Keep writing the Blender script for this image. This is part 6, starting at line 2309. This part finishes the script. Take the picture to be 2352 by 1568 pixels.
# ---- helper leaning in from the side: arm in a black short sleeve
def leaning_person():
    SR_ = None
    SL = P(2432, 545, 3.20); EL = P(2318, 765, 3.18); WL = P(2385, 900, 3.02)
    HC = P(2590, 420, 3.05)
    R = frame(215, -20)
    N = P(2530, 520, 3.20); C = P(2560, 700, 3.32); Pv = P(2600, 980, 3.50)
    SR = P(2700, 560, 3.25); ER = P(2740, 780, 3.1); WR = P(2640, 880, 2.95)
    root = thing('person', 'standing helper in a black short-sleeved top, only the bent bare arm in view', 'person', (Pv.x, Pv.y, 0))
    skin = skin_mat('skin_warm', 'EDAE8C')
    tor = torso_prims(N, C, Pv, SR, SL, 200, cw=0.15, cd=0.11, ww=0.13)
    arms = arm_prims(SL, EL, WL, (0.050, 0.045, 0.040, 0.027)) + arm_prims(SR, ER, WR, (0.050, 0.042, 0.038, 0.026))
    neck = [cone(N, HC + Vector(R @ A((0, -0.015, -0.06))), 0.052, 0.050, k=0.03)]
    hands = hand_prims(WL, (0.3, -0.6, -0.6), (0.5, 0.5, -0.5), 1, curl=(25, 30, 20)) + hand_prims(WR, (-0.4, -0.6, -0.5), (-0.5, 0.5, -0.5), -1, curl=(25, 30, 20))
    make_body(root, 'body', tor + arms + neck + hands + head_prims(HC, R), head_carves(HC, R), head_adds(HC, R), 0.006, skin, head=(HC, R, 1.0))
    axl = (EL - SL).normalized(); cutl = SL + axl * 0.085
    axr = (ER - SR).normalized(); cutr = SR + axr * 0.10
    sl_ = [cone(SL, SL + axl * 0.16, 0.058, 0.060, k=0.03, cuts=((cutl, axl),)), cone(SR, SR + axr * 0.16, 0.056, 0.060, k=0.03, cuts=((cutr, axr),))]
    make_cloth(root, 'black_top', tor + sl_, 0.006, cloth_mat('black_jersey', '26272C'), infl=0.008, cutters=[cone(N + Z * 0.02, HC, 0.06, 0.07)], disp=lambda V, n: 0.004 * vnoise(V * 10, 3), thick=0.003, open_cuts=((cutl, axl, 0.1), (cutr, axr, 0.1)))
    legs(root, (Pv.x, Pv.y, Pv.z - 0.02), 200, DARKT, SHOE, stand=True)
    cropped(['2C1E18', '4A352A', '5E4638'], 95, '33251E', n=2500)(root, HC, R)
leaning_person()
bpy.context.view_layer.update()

= WHAT TO WORK ON =
Reproduce the complete data exactly as presented above.

= EXERCISE ANSWER =
Keep writing the Blender script for this image. This is part 6, starting at line 2309. This part finishes the script. Take the picture to be 2352 by 1568 pixels.
# ---- helper leaning in from the side: arm in a black short sleeve
def leaning_person():
    SR_ = None
    SL = P(2432, 545, 3.20); EL = P(2318, 765, 3.18); WL = P(2385, 900, 3.02)
    HC = P(2590, 420, 3.05)
    R = frame(215, -20)
    N = P(2530, 520, 3.20); C = P(2560, 700, 3.32); Pv = P(2600, 980, 3.50)
    SR = P(2700, 560, 3.25); ER = P(2740, 780, 3.1); WR = P(2640, 880, 2.95)
    root = thing('person', 'standing helper in a black short-sleeved top, only the bent bare arm in view', 'person', (Pv.x, Pv.y, 0))
    skin = skin_mat('skin_warm', 'EDAE8C')
    tor = torso_prims(N, C, Pv, SR, SL, 200, cw=0.15, cd=0.11, ww=0.13)
    arms = arm_prims(SL, EL, WL, (0.050, 0.045, 0.040, 0.027)) + arm_prims(SR, ER, WR, (0.050, 0.042, 0.038, 0.026))
    neck = [cone(N, HC + Vector(R @ A((0, -0.015, -0.06))), 0.052, 0.050, k=0.03)]
    hands = hand_prims(WL, (0.3, -0.6, -0.6), (0.5, 0.5, -0.5), 1, curl=(25, 30, 20)) + hand_prims(WR, (-0.4, -0.6, -0.5), (-0.5, 0.5, -0.5), -1, curl=(25, 30, 20))
    make_body(root, 'body', tor + arms + neck + hands + head_prims(HC, R), head_carves(HC, R), head_adds(HC, R), 0.006, skin, head=(HC, R, 1.0))
    axl = (EL - SL).normalized(); cutl = SL + axl * 0.085
    axr = (ER - SR).normalized(); cutr = SR + axr * 0.10
    sl_ = [cone(SL, SL + axl * 0.16, 0.058, 0.060, k=0.03, cuts=((cutl, axl),)), cone(SR, SR + axr * 0.16, 0.056, 0.060, k=0.03, cuts=((cutr, axr),))]
    make_cloth(root, 'black_top', tor + sl_, 0.006, cloth_mat('black_jersey', '26272C'), infl=0.008, cutters=[cone(N + Z * 0.02, HC, 0.06, 0.07)], disp=lambda V, n: 0.004 * vnoise(V * 10, 3), thick=0.003, open_cuts=((cutl, axl, 0.1), (cutr, axr, 0.1)))
    legs(root, (Pv.x, Pv.y, Pv.z - 0.02), 200, DARKT, SHOE, stand=True)
    cropped(['2C1E18', '4A352A', '5E4638'], 95, '33251E', n=2500)(root, HC, R)
leaning_person()
bpy.context.view_layer.update()